Projecting Revenue in Cyclical Industries

by Craig Anthony

1 min read

There are challenges to forecasting your revenue, since it’s difficult to predict the future. This is even more harder when your business is in a cyclical industry with results that are sensitive to the economic cycle. There are four phases: expansion, peak, contraction, and trough. Even professional economists have difficulty predicting the economy’s performance. However, there are ways to make the budgeting process easier. For starters, you can use accounting software such as QuickBooks, which has a sales forecast template. Understand your business and the factors that push revenue. That way, you can determine how much of your business is affected by the economy. You may choose to forecast your revenue based on recent economic performance, since you likely see trends changing prior to economists. When you’re relying on history, the most recent period is usually the best to use. If you see major changes in the economy, update your revenue forecast. Just forecasting your top line once a year isn’t enough. Go back to a similar economic time, such as when GDP growth was fast or slow, and see how this impacted your revenue.
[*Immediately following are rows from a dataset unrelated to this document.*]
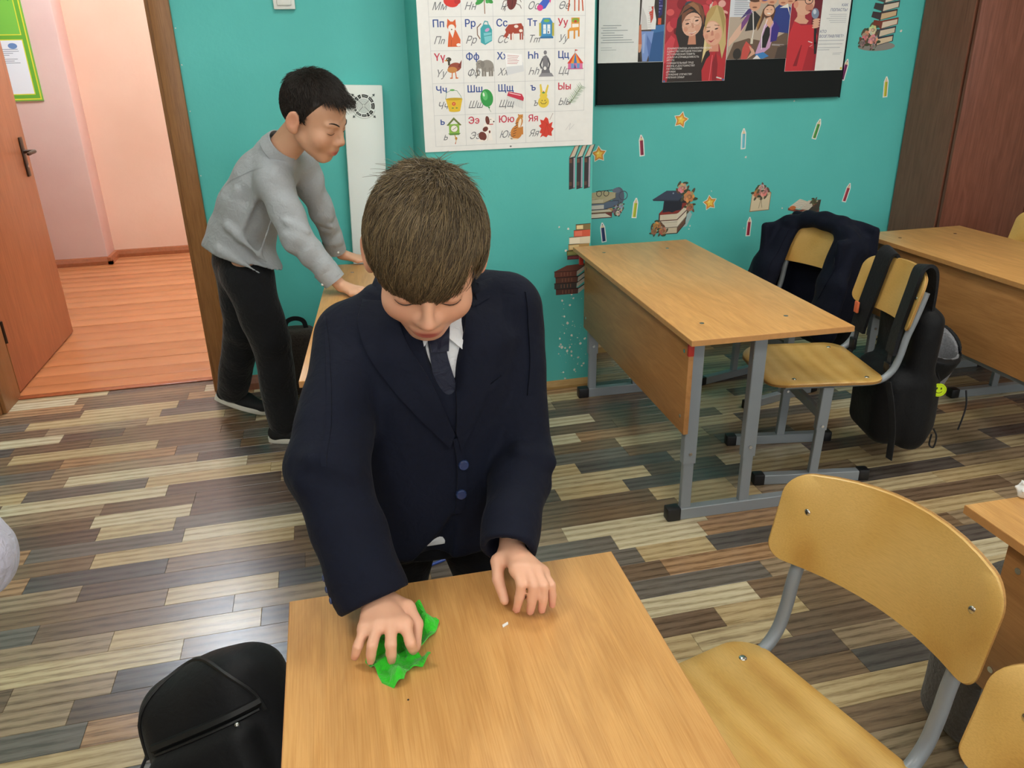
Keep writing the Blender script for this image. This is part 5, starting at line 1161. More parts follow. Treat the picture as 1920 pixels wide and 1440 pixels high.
def strands(H, n, whorl, root_ok, length, lift, dark, seed=0, w0=.0010, segs=5, c0=(0, -.006, .032), R=(.081, .098, .089), tipup=None, swirl=.25):
    r = np.random.default_rng(seed); c0 = np.array(c0); R = np.array(R); D = r.normal(size=(n*4, 3)); D /= np.linalg.norm(D, axis=1)[:, None]
    P = c0+D*R; D = D[root_ok(P[:, 0], P[:, 1], P[:, 2], r)][:n]; N = len(D); w = np.array(whorl, float); w /= np.linalg.norm(w)
    L = length(c0+D*R, r)*r.uniform(.75, 1.15, N); n_ = D.copy(); pts = []; jit = r.normal(size=(N, 3))*.22; q = r.uniform(-.0025, .004, N)
    tu = np.zeros(N) if tipup is None else tipup(c0+D*R, r)
    for i in range(segs+1):
        t = i/segs; h = q+lift*np.sin(math.pi*min(t*.62+.1, 1))+tu*t**1.5
        pts.append(c0+n_*R+n_*h[:, None])
        d = n_-w; d = d+np.cross(w, n_)*swirl+jit; d -= n_*np.sum(d*n_, 1)[:, None]; d /= np.linalg.norm(d, axis=1)[:, None]+1e-9
        n_ = n_+d*(L/segs/R.mean())[:, None]; n_ /= np.linalg.norm(n_, axis=1)[:, None]
    pts = np.stack(pts, 1); pts = H.o+H.s*(pts @ H.M.T)
    T = np.gradient(pts, axis=1); T /= np.linalg.norm(T, axis=2)[:, :, None]+1e-9
    A = np.cross(T, r.normal(size=(N, 1, 3))); A /= np.linalg.norm(A, axis=2)[:, :, None]+1e-9; B = np.cross(T, A)
    ws = (w0*r.uniform(.7, 1.3, N))[:, None]*np.linspace(1, .25, segs+1)[None, :]; V = []
    for k in range(3): a = 2*math.pi*k/3; V.append(pts+(A*math.cos(a)+B*math.sin(a))*ws[:, :, None])
    V = np.stack(V, 2).reshape(-1, 3); S1 = segs+1; base = np.arange(N)[:, None, None]*S1*3; i = np.arange(segs)[None, :, None]*3; k = np.arange(3)[None, None, :]; k2 = (k+1) % 3
    Q = np.stack([base+i+k, base+i+k2, base+i+3+k2, base+i+3+k], -1).reshape(-1, 4)
    return V, Q
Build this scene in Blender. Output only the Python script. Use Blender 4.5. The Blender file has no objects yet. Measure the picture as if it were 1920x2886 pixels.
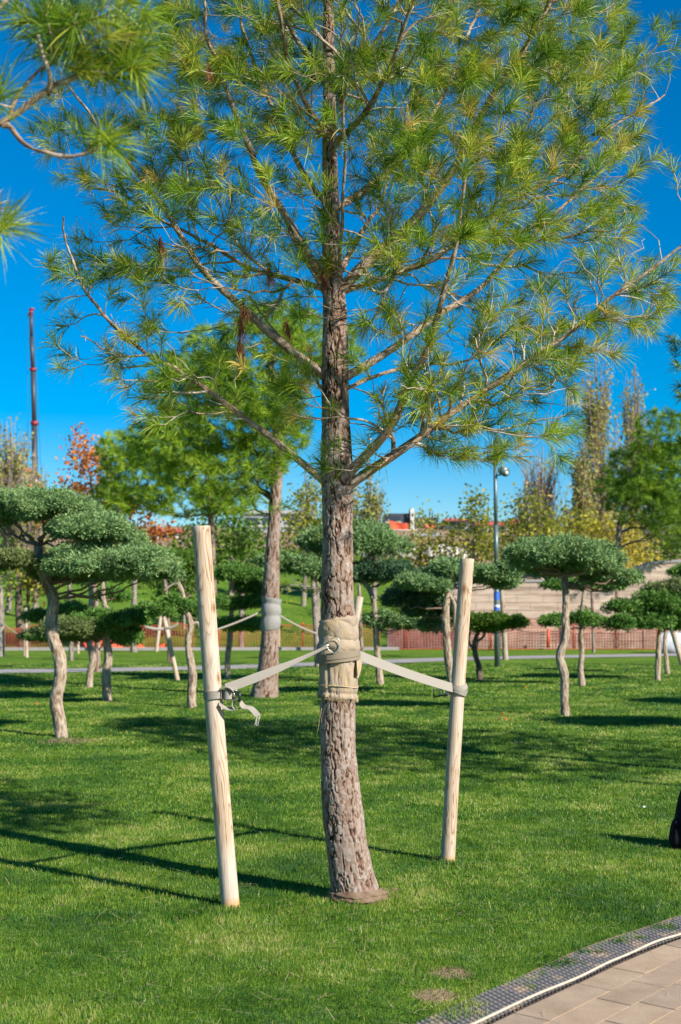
import bpy, math, random
import numpy as np
from mathutils import Vector, Matrix

rng = np.random.default_rng(7)
random.seed(7)
SC = bpy.context.scene
COL = SC.collection

# ---------------------------------------------------------------- camera
FPX, CX, CY, HC = 3600.0, 960.0, 1443.0, 1.6
PITCH = math.atan(257.0 / FPX)
cam_d = bpy.data.cameras.new('camera')
cam = bpy.data.objects.new('camera', cam_d); COL.objects.link(cam)
cam.location = (0, 0, HC)
cam.rotation_euler = (math.radians(90) + PITCH, 0, 0)
cam_d.sensor_fit = 'VERTICAL'; cam_d.sensor_height = 36.0
cam_d.lens = FPX / 2886.0 * 36.0
cam_d.clip_start = 0.1; cam_d.clip_end = 3000
cam_d.dof.use_dof = True; cam_d.dof.focus_distance = 7.0; cam_d.dof.aperture_fstop = 3.6
SC.camera = cam

# ---------------------------------------------------------------- light
SUN_AZ = math.radians(40)      # shadows fall to (-cos, +sin)
SUN_EL = math.radians(33)
w = bpy.data.worlds.new('World'); SC.world = w; w.use_nodes = True
wn = w.node_tree.nodes; wn.clear()
wo = wn.new('ShaderNodeOutputWorld'); bg = wn.new('ShaderNodeBackground')
sky = wn.new('ShaderNodeTexSky'); sky.sky_type = 'NISHITA'; sky.sun_disc = False
sky.sun_elevation = SUN_EL
sky.sun_rotation = math.atan2(math.cos(SUN_AZ), -math.sin(SUN_AZ))
sky.air_density = 1.0; sky.dust_density = 0.3; sky.ozone_density = 5.0; sky.altitude = 300
hs = wn.new('ShaderNodeHueSaturation'); hs.inputs['Saturation'].default_value = 1.6; hs.inputs['Hue'].default_value = 0.498
w.node_tree.links.new(sky.outputs[0], hs.inputs['Color'])
w.node_tree.links.new(hs.outputs[0], bg.inputs[0]); w.node_tree.links.new(bg.outputs[0], wo.inputs[0])
bg.inputs[1].default_value = 0.082
sd = bpy.data.lights.new('sun', 'SUN'); sd.energy = 5.0; sd.angle = math.radians(0.5); sd.color = (1.0, 0.93, 0.82)
so = bpy.data.objects.new('sun', sd); COL.objects.link(so)
ldir = Vector((-math.cos(SUN_AZ) * math.cos(SUN_EL), math.sin(SUN_AZ) * math.cos(SUN_EL), -math.sin(SUN_EL)))
so.rotation_euler = ldir.to_track_quat('-Z', 'Y').to_euler(); so.location = (20, -15, 20)
SC.view_settings.view_transform = 'Standard'; SC.view_settings.look = 'None'
SC.view_settings.exposure = 0.8; SC.view_settings.gamma = 1.0; SC.view_settings.use_curve_mapping = False
SC.cycles.max_bounces = 6; SC.cycles.transparent_max_bounces = 8

# ---------------------------------------------------------------- geometry helpers
A = np.array
def P(px, py, Y):
    """point of the photograph's pixel at depth Y"""
    u, v = (px - CX) / FPX, (CY - py) / FPX
    c, s = math.cos(PITCH), math.sin(PITCH)
    t = Y / (c - v * s)
    return A([u * t, Y, HC + (s + v * c) * t])
def G(px, py):
    u, v = (px - CX) / FPX, (CY - py) / FPX
    c, s = math.cos(PITCH), math.sin(PITCH)
    t = -HC / (s + v * c)
    return A([u * t, (c - v * s) * t, 0.0])
K = 1920 / 1568.0
def PD(px, py, Y): return P(px * K, py * K, Y)

def _h(ix, iy, iz, seed):
    n = (ix * 374761393 + iy * 668265263 + iz * 1442695041 + seed * 974634777) & 0xffffffff
    n = ((n ^ (n >> 13)) * 1274126177) & 0xffffffff
    n = n ^ (n >> 16)
    return (n & 0xffffff) / float(0xffffff)
def vnoise(p, sc=1.0, seed=0):
    p = np.asarray(p, float) * sc
    i = np.floor(p).astype(np.int64); f = p - i; f = f * f * (3 - 2 * f)
    r = 0
    for dx in (0, 1):
        for dy in (0, 1):
            for dz in (0, 1):
                wgt = (f[..., 0] if dx else 1 - f[..., 0]) * (f[..., 1] if dy else 1 - f[..., 1]) * (f[..., 2] if dz else 1 - f[..., 2])
                r = r + wgt * _h(i[..., 0] + dx, i[..., 1] + dy, i[..., 2] + dz, seed)
    return r
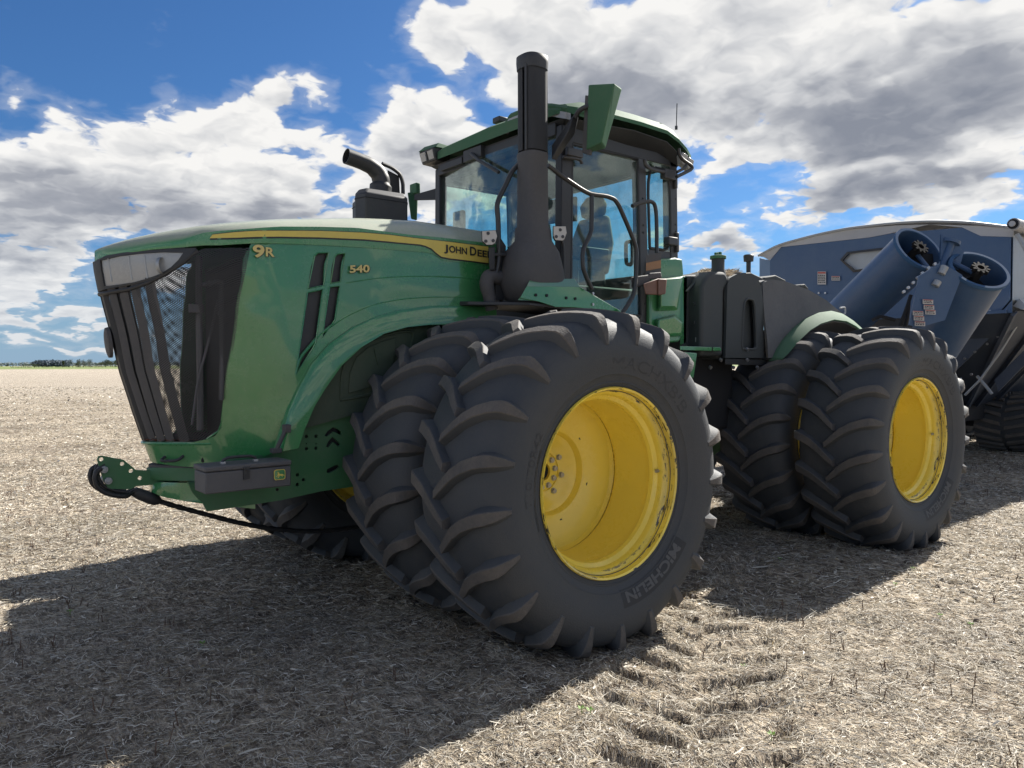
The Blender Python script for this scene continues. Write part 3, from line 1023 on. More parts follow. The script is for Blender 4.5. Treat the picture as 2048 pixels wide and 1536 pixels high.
def nose_patch(name, yl, yr, z0, z1, m_, out=0.0, thick=0.012, nu=14, nv=30, side=(-1, 1), zfun=None):
    """strip of the nose skin between |y|=yl(z)..yr(z) for each side"""
    objs = []
    for s in side:
        b = MB()
        vv = []
        for j in range(nv + 1):
            for i in range(nu + 1):
                if zfun:
                    y = yl + (yr - yl) * i / nu
                    za, zb_ = zfun(y)
                    z = za + (zb_ - za) * j / nv
                else:
                    z = z0 + (z1 - z0) * j / nv
                    y = yl(z) + (yr(z) - yl(z)) * i / nu
                vv.append(NS(s * y, z, out))
        ff = [(j * (nu + 1) + i, j * (nu + 1) + i + 1, (j + 1) * (nu + 1) + i + 1, (j + 1) * (nu + 1) + i) for j in range(nv) for i in range(nu)]
        b.add(vv, ff)
        objs.append(b.build(name, m_, tractor, smooth=40, solid=thick, solid_off=0.0))
    return objs


def ip(v, xs, ys):
    return float(np.interp(v, xs, ys))


# screen opening edge |y| as a function of z, and the level of the lamp's lower edge / cap edge
EZ = [1.185, 1.20, 1.22, 1.27, 1.44, 1.68, 1.93, 2.16, 2.385]
EY = [0.30, 0.345, 0.38, 0.41, 0.45, 0.50, 0.54, 0.57, 0.585]
LBy = [0, .07, .2, .29, .37, .43, .47, .6]
LBz = [2.10, 2.10, 2.12, 2.16, 2.22, 2.28, 2.345, 2.36]
CEy = [0, .1, .26, .45, .58, .6]
CEz = [2.275, 2.29, 2.33, 2.355, 2.385, 2.39]
# rolled sill under the grille
sill = MB()
sill.tube([NS(y, 1.172, 0.012) for y in np.linspace(-0.36, 0.36, 25)], 0.012, 8, smooth=False)
sill.build('grille_sill', GREEN, tractor)
# thin raised lip round the opening
lip = MB()
lip.tube([NS(-ip(z, EZ, EY), z, 0.004) for z in np.linspace(1.2, 2.34, 24)], 0.007, 6, smooth=False)
lip.tube([NS(ip(z, EZ, EY), z, 0.004) for z in np.linspace(1.2, 2.34, 24)], 0.007, 6, smooth=False)
lip.build('grille_surround', GREEN, tractor)
# perforated side screens between slats and skin
def zlow(y):
    return ip(y, [0, .30, .345, .38, .41, .45, .50, .54, .57, .585], [1.185, 1.187, 1.20, 1.22, 1.27, 1.44, 1.68, 1.93, 2.16, 2.34])


nose_patch('grille_screen', 0.27, 0.583, 0, 0, MESHM, out=-0.012, thick=0.0, nu=24, nv=30, zfun=lambda y: (zlow(y), ip(y, LBy, LBz)))
nose_patch('grille_screen', 0.0, 0.27, 0, 0, MESHM, out=-0.035, thick=0.0, nu=12, nv=20, zfun=lambda y: (1.185, ip(y, LBy, LBz)))
# upright slats
for s in (-1, 1):
    for (yt, yb, wd) in ((0.030, 0.026, .034), (0.098, 0.082, .022), (0.160, 0.134, .022), (0.220, 0.182, .022), (0.285, 0.245, .028)):
        b = MB()
        rings = []
        for t in np.linspace(0, 1, 12):
            z = 1.185 + (ip(yt, LBy, LBz) + 0.015 - 1.185) * t
            y = yb + (yt - yb) * t
            bow = 0.012 * math.sin(t * 9 + yt * 40) * 0.1
            rings.append([NS(s * max(y - wd / 2, 0.001), z, -0.018), NS(s * max(y - wd / 2 * .8, 0.001), z, 0.010 + bow), NS(s * (y + wd / 2 * .8), z, 0.010 + bow), NS(s * (y + wd / 2), z, -0.018)])
        b.loft(rings)
        b.build('grille_slat', GRYP if yt > .03 else BLK, tractor, smooth=30)
# upper dark frame behind the slats, and the mullion where slats meet the screen
# badge on the centre line
bd = MB()
bd.lathe([(0, 0.07), (0.02, 0.068), (0.025, 0.055), (0.026, 0.0)], NS(0, 1.80, 0.02), (-1, 0, -0.15), 24)
for i, (vx, vy, vz) in enumerate(bd.v):
    bd.v[i] = (vx, vy * 0.85, 1.80 + (vz - 1.80) * 1.35)
bd.build('nose_badge', GRYP, tractor)
# headlamps: frame, lens, inner reflector and projector
for s in (-1, 1):
    lens = [(s * abs(p[0]), p[1]) for p in [(-0.078, 2.281), (-0.176, 2.300), (-0.262, 2.313), (-0.357, 2.321), (-0.426, 2.318), (-0.409, 2.277), (-0.382, 2.235), (-0.341, 2.198), (-0.290, 2.172), (-0.225, 2.149), (-0.153, 2.136), (-0.075, 2.130)]]
    frame = [(s * abs(p[0]), p[1]) for p in [(-0.006, 2.275), (-0.175, 2.315), (-0.263, 2.334), (-0.373, 2.342), (-0.465, 2.346), (-0.451, 2.300), (-0.418, 2.253), (-0.380, 2.212), (-0.325, 2.174), (-0.256, 2.146), (-0.163, 2.124), (-0.049, 2.117)]]
    frame[0] = (0.0, 2.272)
    frame[-1] = (0.0, 2.10)
    plate('headlight_frame', frame, lambda y, z: NS(y, z, 0.006), BLK, tractor, holes=[lens], step=0.05, thick=0.02)
    hl = plate('headlight', lens, lambda y, z: NS(y, z, 0.004), LENS, tractor, step=0.05, thick=0.0)
    b = MB()
    b.lathe([(0, .048), (.02, .05), (.025, .045), (.022, .02), (.03, 0)], NS(s * 0.355, 2.245, 0.006), NS(s * 0.355, 2.245, 0.1) - NS(s * 0.355, 2.245, 0), 24)
    for y in (0.12, 0.22, 0.285):
        b.tube([NS(s * y, 2.15 + 0.05 * y, 0.006), NS(s * y, 2.29 + 0.05 * y, 0.006)], 0.006, 6)
    b.build('reflector', STEEL, hl)
# lower rim of the headlamp cluster continuing to the mesh
lr = MB()
for s in (-1, 1):
    lr.tube([NS(s * y, ip(y, LBy, LBz) - 0.012, 0.008) for y in np.linspace(0.0, 0.47, 22)], 0.013, 8, smooth=False)
lr.build('headlight_rim', BLK, tractor)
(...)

Another tool is to study industry trends. For instance, if you are a supplier to automobile manufacturers, you can check their monthly sales figures. You can also see how your peers are doing through word of mouth or looking at financials if it is a large enough business. Keeping on top of your revenue forecast helps you plan future initiatives and affects your cash flow. While challenging, projecting your revenue is a crucial step in running your business.